---- DATA LINES

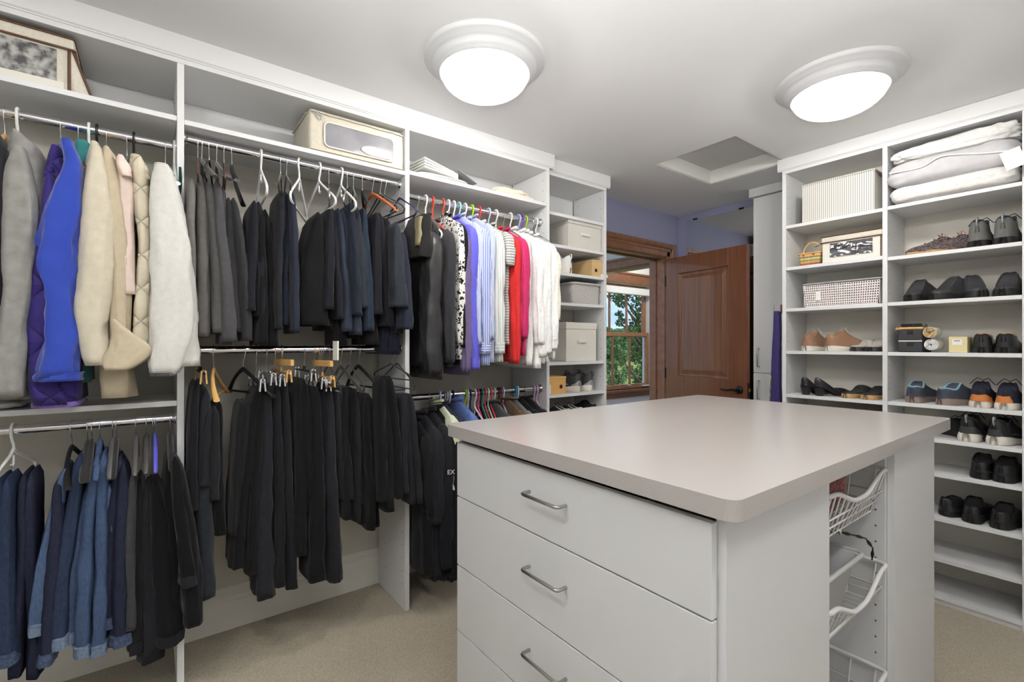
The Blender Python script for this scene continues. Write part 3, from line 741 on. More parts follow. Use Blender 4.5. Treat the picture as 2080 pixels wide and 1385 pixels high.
def shirt(label, group, mt, px, pyt, pyh, pyc=None, b=.022, a=.195, X=-2.03, seed=0, name='shirt', cuff=None, sleeve_b=.034, sleeve_a=.05, collar=True, zr=None, ydrift=.0, bh=None, cat=None, smat=None, short=False, amp=.17, yy=None):
    """garment on a hanger seen nearly edge on: body, front sleeve hanging at x = X, collar. px = front edge, pyt shoulder, pyh hem, pyc cuff"""
    if yy is not None:            # position taken from the hook on the rod
        px = 1040 + FPX*(_C*X + _S*yy)/(-_S*X + _C*yy)
    y, zs = onX(px, pyt, X); _, zh = onX(px, pyh, X)
    t = thing(name, label, cat or name.replace('_', ' '), (XROD, y, zh), group=group)
    zn = zs + .055; bh = bh or b*1.25
    prof = [(zn, XROD, y, .05, b*.45), (zn - .02, XROD, y, .085, b*.7), (zs, XROD, y, a*.80, b*.85), (zs - .05, XROD, y, a*.95, b), (lerp(zs, zh, .5), XROD, y, a, lerp(b, bh, .6)), (zh, XROD, y + ydrift, a*1.04, bh)]
    m = MB(); drape(m, prof, seed*3 + 1, n=40, folds=5, amp=amp); obj('body', m, mt, t)
    if pyc is not None:
        _, zc = onX(px, pyc, X); xs = XROD + a*.92; xe = X - sleeve_a*.4
        s0 = zs + .005; sb, sa = sleeve_b, sleeve_a
        prof = [(s0, xs - .05, y, sa*.6, sb*.35), (s0 - .03, xs - .02, y - .002, sa*.9, sb*.7), (s0 - .10, lerp(xs, xe, .5), y - .006, sa, sb), (lerp(s0, zc, .5), xe, y - .010, sa, sb*1.02), (lerp(s0, zc, .85), xe + .008, y - .010 + ydrift, sa*.9, sb*.98), (zc, xe + .012, y - .008 + ydrift, sa*.72, sb*.80)]
        m = MB(); drape(m, prof, seed*3 + 2, folds=3, amp=amp*1.1); o = obj('sleeve', m, smat or mt, t)
        if cuff is not None:
            prof = [(zc + .055, xe + .012, y - .008 + ydrift, sa*.80, sb*.92), (zc - .004, xe + .012, y - .008 + ydrift, sa*.78, sb*.92)]
            m = MB(); drape(m, prof, seed*3 + 2, folds=3, amp=amp*.5, rings=4, hem=True); obj('cuff', m, cuff, o)
    if collar:
        m = MB(); path = [(XROD + .062*math.cos(q), y + b*.55*math.sin(q), zn + .004 + .012*math.cos(q)) for q in [2*math.pi*k/20 for k in range(20)]]
        m.tube(path, b*.42, 8, closed=True); obj('collar', m, smat or mt, t)
    return t

# ---------------------------------------------------------------- fabrics
K_BLACK = [cloth('black_cloth_%d' % i, c, sheen=.08) for i, c in enumerate(((17, 17, 20), (24, 24, 28), (14, 14, 16), (30, 30, 35), (24, 25, 31)))]
K_NAVY = [cloth('navy_cloth_%d' % i, c, sheen=.1) for i, c in enumerate(((34, 38, 52), (28, 32, 44), (40, 46, 60), (38, 42, 48), (30, 40, 54)))]
K_CHAR = [cloth('charcoal_cloth_%d' % i, c, sheen=.1) for i, c in enumerate(((92, 90, 88), (84, 83, 83), (70, 70, 72), (60, 60, 63), (46, 46, 49), (110, 108, 106)))]
K_DENIM = [mat('denim_%d' % i, c, .9, noise=(160, tuple(min(255, v*1.2+5) for v in c), .3, (1, 1, .35)), bump=(200, .3), spec=.15) for i, c in enumerate(((46, 58, 82), (40, 50, 72), (68, 85, 114), (88, 106, 134), (76, 94, 124), (60, 76, 104), (36, 39, 56)))]
K_DBAND = mat('denim_band_faded', (92, 110, 138), .9, noise=(120, (126, 142, 166), .2), bump=(200, .3))
K_DBANDD = mat('denim_band_dark', (48, 60, 88), .9, noise=(120, (84, 100, 130), .2), bump=(200, .3))
# ---------------------------------------------------------------- coats on the upper left rod
G0 = 'coats on the upper left rod'; HG0 = 'hangers on the upper left rod'
def garment(name, label, parts, cat=None, group=G0):
    """parts = [(part name, material, outline, plane X, half depth, kwargs)]"""
    lo = 9; ys = []
    ms = []
    for (pn, mt, outl, X, a, kw) in parts:
        m = piece(outl, X, a, **kw); ms.append((pn, mt, m)); lo = min(lo, min(v[2] for v in m.v)); ys += [v[1] for v in m.v]
    t = thing(name, label, cat or name.replace('_', ' '), (XROD, sum(ys)/len(ys), lo), group=group)
    made = {}
    for (pn, mt, m) in ms: made[pn] = obj(pn, m, mt, t)
    return t
F_BLACKCOAT = cloth('coat_black', (38, 38, 42)); F_GREYJ = cloth('heather_grey_jersey', (128, 127, 124), (156, 155, 152), scale=30)
F_PURPLE = cloth('purple_nylon', (48, 36, 104), (56, 44, 118), rough=.55, bump=.5); F_BLUEF = cloth('royal_blue_fleece', (44, 66, 160), (50, 74, 172), sheen=.35, scale=25)
F_TEAL = cloth('teal_fleece', (52, 122, 124), (60, 134, 134), sheen=.3); F_CREAM = cloth('cream_knit', (196, 188, 168), (210, 203, 184), bump=.7, scale=40)
F_TAN = cloth('tan_cotton', (188, 175, 150), (200, 188, 164)); F_PINK = cloth('pale_pink_fleece', (222, 202, 192), (232, 214, 204), sheen=.3)
F_CREAMQ = cloth('cream_quilted_nylon', (204, 195, 172), (213, 205, 184), rough=.6); F_WHITEF = cloth('off_white_fleece', (204, 203, 198), (217, 216, 211), sheen=.3, bump=.5)
F_GREENV = cloth('dark_green_velvet', (26, 66, 56)); F_GREYTRIM = cloth('grey_binding', (86, 86, 88)); F_LILAC = cloth('lilac_binding', (120, 96, 170))
F_DARKG = cloth('dark_grey_lining', (52, 52, 54))
# quilting: diagonal stitched channels as relief
def quilt(m, s=24, strength=.9):
    N = m.node_tree.nodes; L = m.node_tree.links; p = N['Principled BSDF']
    tc = N.new('ShaderNodeTexCoord'); mp = N.new('ShaderNodeMapping'); mp.inputs['Rotation'].default_value = (R(45), 0, 0); L.new(tc.outputs['Object'], mp.inputs['Vector'])
    sp = N.new('ShaderNodeSeparateXYZ'); L.new(mp.outputs[0], sp.inputs[0]); hs = []
    for ax in ('Y', 'Z'):
        a = N.new('ShaderNodeMath'); a.operation = 'MULTIPLY'; a.inputs[1].default_value = s; L.new(sp.outputs[ax], a.inputs[0])
        b = N.new('ShaderNodeMath'); b.operation = 'SINE'; L.new(a.outputs[0], b.inputs[0]); c = N.new('ShaderNodeMath'); c.operation = 'ABSOLUTE'; L.new(b.outputs[0], c.inputs[0]); hs.append(c)
    d = N.new('ShaderNodeMath'); d.operation = 'MINIMUM'; L.new(hs[0].outputs[0], d.inputs[0]); L.new(hs[1].outputs[0], d.inputs[1])
    pw = N.new('ShaderNodeMath'); pw.operation = 'POWER'; pw.inputs[1].default_value = .45; L.new(d.outputs[0], pw.inputs[0])
    bu = N.new('ShaderNodeBump'); bu.inputs['Strength'].default_value = strength; bu.inputs['Distance'].default_value = .012; L.new(pw.outputs[0], bu.inputs['Height']); L.new(bu.outputs[0], p.inputs['Normal'])
quilt(F_PURPLE, 26); quilt(F_CREAMQ, 40)

garment('coat', 'black coat at the left edge of the picture on the upper left rod', [
    ('body', F_BLACKCOAT, [(278, -14, 6), (300, -30, 22), (350, -40, 30), (600, -60, 20), (800, -70, 10)], -2.08, .16, dict(seed=2)),
    ('sleeve', F_BLACKCOAT, [(300, -18, 14), (340, -34, 18), (500, -48, 8), (760, -60, -6)], -2.02, .05, dict(seed=3))], 'coat')
garment('sweatshirt', 'heather grey sweatshirt hanging left of the purple quilted jacket', [
    ('body', F_GREYJ, [(275, 30, 46), (300, 14, 84), (360, 6, 96), (560, 0, 84), (806, -8, 66)], -2.09, .15, dict(seed=4, amp=.06)),
    ('sleeve', F_GREYJ, [(300, 26, 52), (345, 8, 66), (430, 2, 78), (600, -6, 58), (740, -18, 52), (806, -14, 52)], -2.01, .06, dict(seed=5, amp=.06)),
    ('collar', F_GREYJ, [(274, 28, 50), (290, 24, 62), (316, 22, 78)], -2.14, .06, dict(seed=6, rings=8))], 'sweatshirt')
garment('quilted_jacket', 'purple quilted jacket hanging between grey sweatshirt and blue fleece', [
    ('body', F_PURPLE, [(304, 104, 128), (335, 92, 138), (420, 84, 146), (560, 62, 170), (700, 48, 176), (815, 62, 168)], -2.08, .13, dict(seed=7, amp=.05)),
    ('sleeve', F_PURPLE, [(340, 90, 112), (400, 82, 116), (520, 66, 110), (660, 52, 120), (780, 54, 128), (822, 64, 150)], -2.03, .05, dict(seed=8, amp=.06)),
    ('collar', F_PURPLE, [(302, 102, 128), (318, 97, 132), (345, 94, 122), (380, 93, 112)], -2.08, .035, dict(seed=9, rings=8)),
    ('hem_binding', F_LILAC, [(815, 60, 168), (825, 61, 167)], -2.075, .135, dict(seed=7, amp=.03, rings=3))], 'jacket')
garment('fleece_jacket', 'royal blue fleece jacket with a bent sleeve on the upper left rod', [
    ('body', F_BLUEF, [(292, 122, 154), (320, 118, 166), (380, 112, 172), (560, 110, 170), (740, 106, 172)], -2.11, .14, dict(seed=10, amp=.08)),
    ('sleeve', F_BLUEF, [(292, 122, 150), (330, 128, 168), (390, 100, 165), (450, 70, 161), (500, 62, 158), (560, 64, 154), (620, 78, 158), (690, 78, 164), (735, 70, 170), (766, 69, 170)], -2.0, .06, dict(seed=11, amp=.15, folds=2, wrk=.22)),
    ('collar', F_BLUEF, [(290, 122, 150), (306, 121, 156), (330, 123, 150)], -2.13, .06, dict(seed=12, rings=8)),
    ('cuff', F_BLUEF, [(757, 69.5, 169.5), (774, 71, 170)], -1.998, .062, dict(seed=11, amp=.05, rings=3))], 'jacket')
garment('fleece_jacket', 'teal fleece jacket mostly hidden behind the royal blue one', [
    ('body', F_TEAL, [(292, 158, 182), (320, 152, 190), (420, 150, 192), (600, 146, 192), (776, 118, 188)], -2.16, .12, dict(seed=13)),
    ('collar', F_TEAL, [(289, 152, 184), (304, 148, 187), (335, 152, 172), (350, 160, 170)], -2.10, .05, dict(seed=14, rings=8))], 'jacket')
garment('knit_sweater', 'cream knit sweater with a long rounded sleeve', [
    ('body', F_CREAM, [(296, 184, 204), (330, 172, 214), (420, 168, 222), (600, 164, 222), (730, 172, 222)], -2.10, .13, dict(seed=15)),
    ('sleeve', F_CREAM, [(298, 184, 206), (325, 178, 213), (370, 168, 220), (430, 161, 226), (500, 156, 224), (600, 153, 222), (660, 157, 221), (710, 165, 221), (742, 178, 222)], -2.0, .055, dict(seed=16, amp=.08)),
    ('collar', F_CREAM, [(294, 183, 203), (310, 182, 208), (332, 186, 200)], -2.13, .055, dict(seed=17, rings=8))], 'sweater')
garment('cotton_jacket', 'tan cotton jacket with a turned up cuff beside the cream sweater', [
    ('body', F_TAN, [(306, 210, 226), (335, 202, 240), (430, 206, 256), (560, 210, 266), (690, 204, 268), (806, 200, 274)], -2.10, .13, dict(seed=18, amp=.12)),
    ('sleeve', F_TAN, [(306, 208, 226), (340, 204, 238), (420, 216, 256), (520, 222, 262), (600, 222, 263), (680, 222, 262), (730, 222, 270)], -2.03, .05, dict(seed=19, amp=.12)),
    ('turned_cuff', F_TAN, [(648, 224, 234), (680, 222, 272), (706, 214, 302), (730, 206, 296), (752, 212, 262)], -1.985, .035, dict(seed=20, amp=.10, rings=14)),
    ('collar', F_TAN, [(303, 207, 226), (320, 204, 234), (345, 206, 224)], -2.12, .05, dict(seed=21, rings=8))], 'jacket')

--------

SHORT TASK =
Going through the lines above one by one, tally those with the word "parts" and give only the total.

ANSWER TO THIS EXERCISE =
4